* _What is being asked_: Set down exactly the lines in the records below that run from the line with "Continue the Blender" to the line with "P.strip([(88, 330), (93, 300)], [1.8, .6], CRM);", inclusive, and nothing more.

— Start of Dataset —

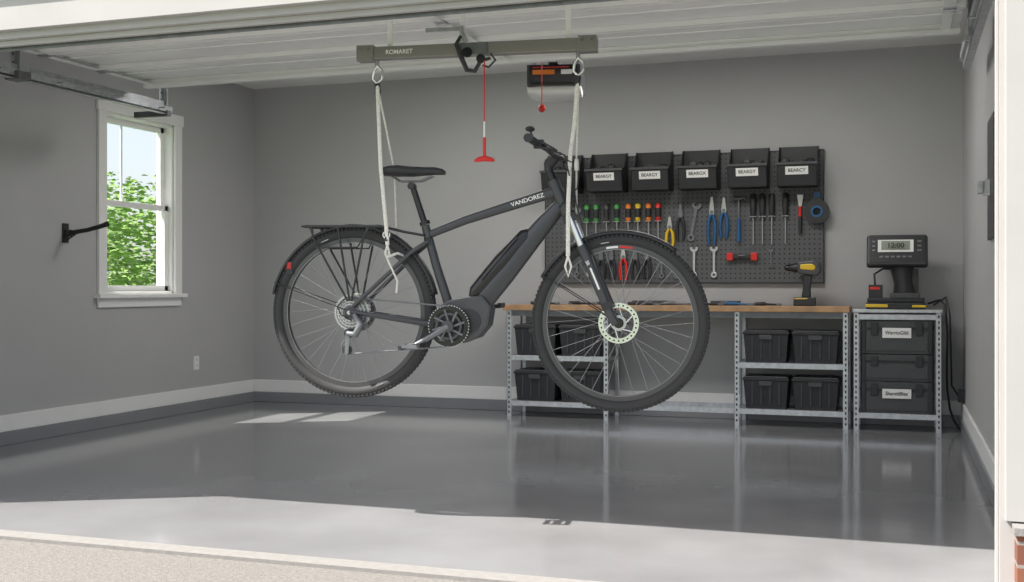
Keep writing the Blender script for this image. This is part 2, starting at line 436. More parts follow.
for i in range(44):
    a=2*math.pi*i/44; b.box((.0915,-.076,0),(.006,.003,.006),ALU,Matrix.Translation((C[0],0,C[2]))@Matrix.Rotation(-a,4,'Y'))
b.cyl((C[0],-.095,C[2]),(C[0],.095,C[2]),.016,BLKG)
b.cyl((C[0],-.096,C[2]),(C[0],-.07,C[2]),.026,BLK2,seg=24)
ca=Vector((-.86,0,-.5)).normalized()*.170
for sy,sg in ((-1,1),(1,-1)):
    p1=Vector(C)+ca*sg
    b.tube([(C[0],sy*.088,C[2]),((C[0]+p1.x)/2,sy*.092,(C[2]+p1.z)/2),(p1.x,sy*.098,p1.z)],[.016,.012,.012],BLK2 if sy>0 else GALVD,10,.6)
    b.cyl((p1.x,sy*.098,p1.z),(p1.x,sy*.19,p1.z),.006,ALU)
    for dx in (-.042,.042): b.box((p1.x+dx,sy*.15,p1.z+dx*.15),(.014,.095,.018),BLKP)
    for dy in (.108,.19): b.box((p1.x,sy*dy,p1.z),(.09,.012,.016),GALVD if dy>.15 else BLKP)
    b.box((p1.x,sy*.15,p1.z),(.025,.08,.02),GALVD)
    b.box((p1.x-.05,sy*.15,p1.z),(.003,.05,.01),ORG)
b.obj('chainring_and_cranks',bike)
b=MB()
for i,rad in enumerate((.082,.074,.066,.059,.052,.046,.040,.034)):
    y=-.028-.0042*i
    b.annulus(RH,rad*.72,rad,y-.0012,y+.0012,GALVD if i%2 else ALU,40)
    for k in range(5):
        a=2*math.pi*k/5+i*.1; b.tube([(RH[0]+.02*math.cos(a),y,RH[2]+.02*math.sin(a)),(RH[0]+rad*.75*math.cos(a+.3),y,RH[2]+rad*.75*math.sin(a+.3))],.003,GALVD,5)
    for k in range(int(rad*380)):
        a=2*math.pi*k/int(rad*380); b.box((rad+.001,y,0),(.005,.002,.005),ALU,Matrix.Translation((RH[0],0,RH[2]))@Matrix.Rotation(-a,4,'Y'))
b.obj('cassette',bike)
b=MB()
b.tube([P(-33,11,-.076),P(-137,19,-.048)],.004,GALVD,6); 
b.tube([P(-33,-29,-.076),P(-138,-38,-.05),P(-146,-36,-.05),P(-147,-28,-.05),P(-139,-20,-.05),P(-128,-13,-.05),P(-126,-2,-.05)],.004,GALVD,6)
b.obj('chain',bike)
b=MB()
b.cyl(P(-139,-17,-.058),P(-139,-17,-.045),.022,BLKP); b.cyl(P(-141,-34,-.058),P(-141,-34,-.045),.022,BLKP)
b.prism([(u*S,v*S) for u,v in ((-142,-14),(-137,-14),(-139,-38),(-143,-39))],-.064,-.060,GALVD)
b.tube([P(-132,2,-.07),P(-124,-8,-.085),P(-130,-18,-.08),P(-139,-17,-.07)],[.012,.018,.016,.011],GALVD,10)
b.tube([P(-134,-4,-.078),P(-146,2,-.075),P(-150,10,-.07),P(-140,20,-.066)],.003,BLKP,6)
b.obj('rear_derailleur',bike)
b=MB()
b.tube([P(84,104,0),P(86,98,0)],.030,BLKG,18)
b.box((0,0,0),(.05,.15,.04),BLKG,Matrix.Translation(P(87,97))@Matrix.Rotation(math.radians(-22),4,'Y'))
for sy in (-.062,.062):
    b.tube([P(87,99,sy),P(101,65,sy)],.016,CHR,16)
    b.tube([P(99,70,sy),P(101,66,sy),P(128,2,sy),P(133,-6,sy)],[.0225,.023,.020,.017],FRAME,14)
    b.cyl(P(135,-5,sy-.012),P(135,-5,sy+.012),.018,BLKG)
b.tube([P(97,74,-.062),P(93,80,0),P(97,74,.062)],.013,FRAME,10)
b.obj('suspension_fork',bike)
b=MB(); b.box((0,0,0),(.008,.001,.10),LABEL,Matrix.Translation(P(113,38,-.0845))@Matrix.Rotation(math.radians(-22.5),4,'Y')); 
b.box((0,0,0),(.05,.02,.03),BLKP,Matrix.Translation(P(125,12,-.075))@Matrix.Rotation(math.radians(-22),4,'Y'))
b.obj('fork_decal_and_caliper',bike)
b=MB()
b.tube([P(69,135),P(65,145)],.019,BLKG,18)
b.tube([P(65,145),P(64,152),P(68,158)],[.021,.019,.017],BLKP,14)
b.tube([P(65,150),P(72,158)],.02,BLKP,12)
hb=[(60,167,-.36),(62,166,-.25),(68,163,-.14),(72,159,-.05),(72,159,.05),(68,163,.14),(62,166,.25),(60,167,.36)]
b.tube([P(*h) for h in hb],.0125,BLKP,12)
for sg in (-1,1):
    b.tube([P(60,167,sg*.37),P(60.3,167,sg*.34),P(61.5,166.4,sg*.26)],[.018,.0165,.0165],RUB,14)
    b.cyl(P(60,167,sg*.372),P(60,167,sg*.362),.0185,BLKG)
    b.tube([P(64,166,sg*.22),P(73,161,sg*.25),P(75,157,sg*.34)],[.011,.007,.005],BLKG,8)
    b.box(P(64,165,sg*.225),(.04,.03,.035),BLKP)
    b.tube([P(72,161,sg*.22),P(86,156,sg*.15),P(88,135,sg*.05),P(82,112,sg*.028)],.0035,BLKP,8)
    b.tube([P(70,159,sg*.2),P(92,150,sg*.1),P(92,128,sg*.035),P(76,108,sg*.032)],.003,BLKP,8)
b.tube([P(90,146,-.06),P(94,110,-.05),P(108,60,-.05),P(126,16,-.07)],.003,BLKP,8)
b.box((0,0,0),(.055,.09,.014),BLKG,Matrix.Translation(P(66,168,0))@Matrix.Rotation(math.radians(30),4,'Y'))
b.ell(P(86,150,0),(.035,.03,.03),BLKG); b.cyl(P(91,150,0),P(94,150,0),.026,LABEL)
b.tube([P(60,167,-.20),P(55,178,-.21)],.004,BLKP,8); b.ell(P(55,180,-.21),(.02,.03,.012),BLKP)
b.obj('handlebar_and_stem',bike)
b=MB()
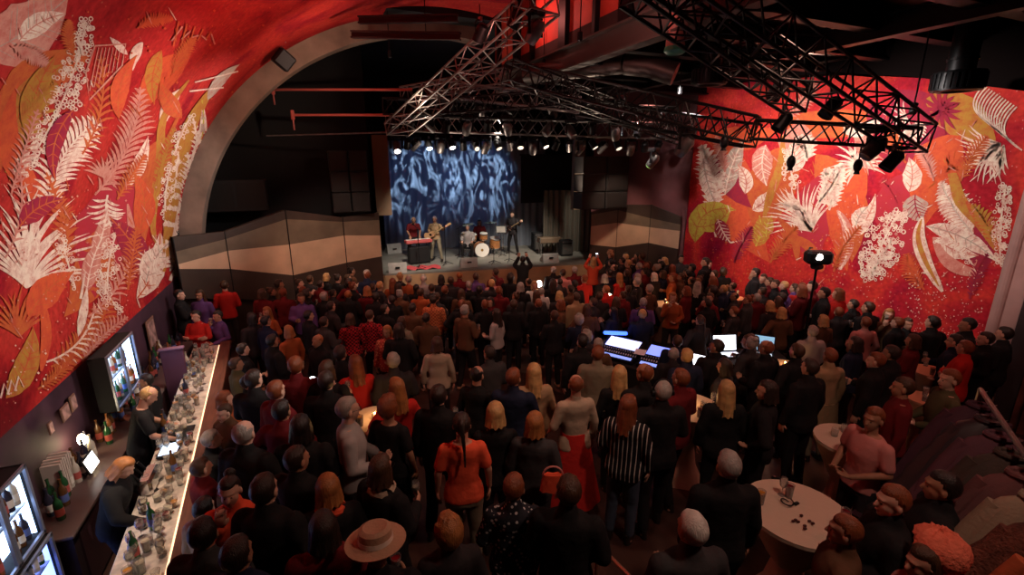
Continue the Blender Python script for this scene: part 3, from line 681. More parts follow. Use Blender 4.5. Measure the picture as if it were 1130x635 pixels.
P.fan((20, 372), 95, 120, 60, ORG, 13, 1.6); P.leaf((5, 440), (35, 360), 14, OCH, .1, ORG); P.rib([(45, 330), (50, 370), (44, 410)], 6, RED)
P.feather((96, 350), (150, 262), 14, PNK, 14, .1, 1.4); P.coral((110, 300), (135, 345), 9, CRM, 40, .1, 2.6); P.leaf((85, 372), (95, 315), 5, CRM, .02)
P.strip([(88, 330), (93, 300)], [1.8, .6], CRM); P.feather((4, 285), (18, 180), 12, PNK, 10, .1, 1.4)

MR2 = random.Random(8)
for (a, b, w, c, kd) in [((30, 150), (60, 60), 14, OCH, 0), ((80, 120), (60, 200), 10, MAR, 0), ((130, 130), (150, 60), 10, RED, 0), ((160, 300), (120, 240), 14, MAR, 0), ((20, 250), (70, 220), 12, MAR, 0), ((200, 130), (176, 90), 10, ORG, 0), ((150, 260), (146, 190), 12, RED, 0), ((30, 350), (80, 300), 16, RED, 0)]:
    P.leaf(a, b, w, c, MR2.uniform(-.15, .15), ORG if c != ORG else RED, 6)
for (a, b, w, c) in [((20, 130), (60, 90), 12, OCH), ((10, 215), (40, 120), 14, PNK), ((128, 220), (160, 170), 12, ORG), ((140, 320), (150, 250), 12, ORG), ((90, 400), (140, 350), 14, PNK), ((40, 430), (80, 390), 12, ORG), ((80, 60), (74, 20), 10, ORG), ((190, 80), (215, 40), 10, ORG), ((150, 30), (190, 20), 9, RED), ((10, 50), (50, 70), 12, PNK), ((172, 210), (192, 140), 10, OCH)]:
    P.feather(a, b, w, c, 14, MR2.uniform(-.1, .1), 1.1, .7)
for k in range(70):
    x, y = MR2.uniform(0, 200), MR2.uniform(20, 400); l = MR2.uniform(6, 16); a = MR2.uniform(-.4, .4)-.4
    P.strip([(x, y), (x+l*math.sin(a)*.5, y-l*.5), (x+l*math.sin(a), y-l)], [.3, .6, .2], MR2.choice((CRM, PNK, ORG, PNK)))
# pale green and white growth next to the arch
P.leaf((186, 300), (222, 120), 15, GRY, .1); P.rib([(234, 96), (212, 132), (196, 180), (188, 230), (180, 300)], 9, OCH); P.leaf((196, 240), (216, 150), 9, YEL, .1, CRM); P.leaf((202, 200), (222, 110), 6, CRM, .1, YEL); P.leaf((192, 290), (200, 200), 7, CRM, -.1, YEL); P.feather((200, 230), (212, 130), 9, CRM, 16, .1, 1.4); P.coral((196, 170), (196, 300), 6, CRM, 80, .03, 2.2)
P.feather((184, 250), (206, 168), 13, CRM, 14, .12, 1.6); P.feather((176, 300), (190, 235), 13, CRM, 12, .1, 1.8); P.coral((188, 182), (182, 246), 8, CRM, 50, .05, 2.4)
P.coral((210, 128), (192, 170), 7, CRM, 30, .05, 2.2); P.leaf((160, 312), (186, 268), 13, CRM, -.1, GRY, 5); P.leaf((182, 330), (196, 285), 8, CRM, .1, YEL, 5)
P.fan((172, 300), 120, 110, 30, CRM, 9, 1.6); P.leaf((228, 110), (264, 70), 6, GRY, -.08); P.strip([(214, 90), (262, 78)], [.8, .8], CRM); P.strip([(208, 100), (246, 96)], [.8, .8], CRM)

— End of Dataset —

* _Solved problem_:
Continue the Blender Python script for this scene: part 3, from line 681. More parts follow. Use Blender 4.5. Measure the picture as if it were 1130x635 pixels.
P.fan((20, 372), 95, 120, 60, ORG, 13, 1.6); P.leaf((5, 440), (35, 360), 14, OCH, .1, ORG); P.rib([(45, 330), (50, 370), (44, 410)], 6, RED)
P.feather((96, 350), (150, 262), 14, PNK, 14, .1, 1.4); P.coral((110, 300), (135, 345), 9, CRM, 40, .1, 2.6); P.leaf((85, 372), (95, 315), 5, CRM, .02)
P.strip([(88, 330), (93, 300)], [1.8, .6], CRM); P.feather((4, 285), (18, 180), 12, PNK, 10, .1, 1.4)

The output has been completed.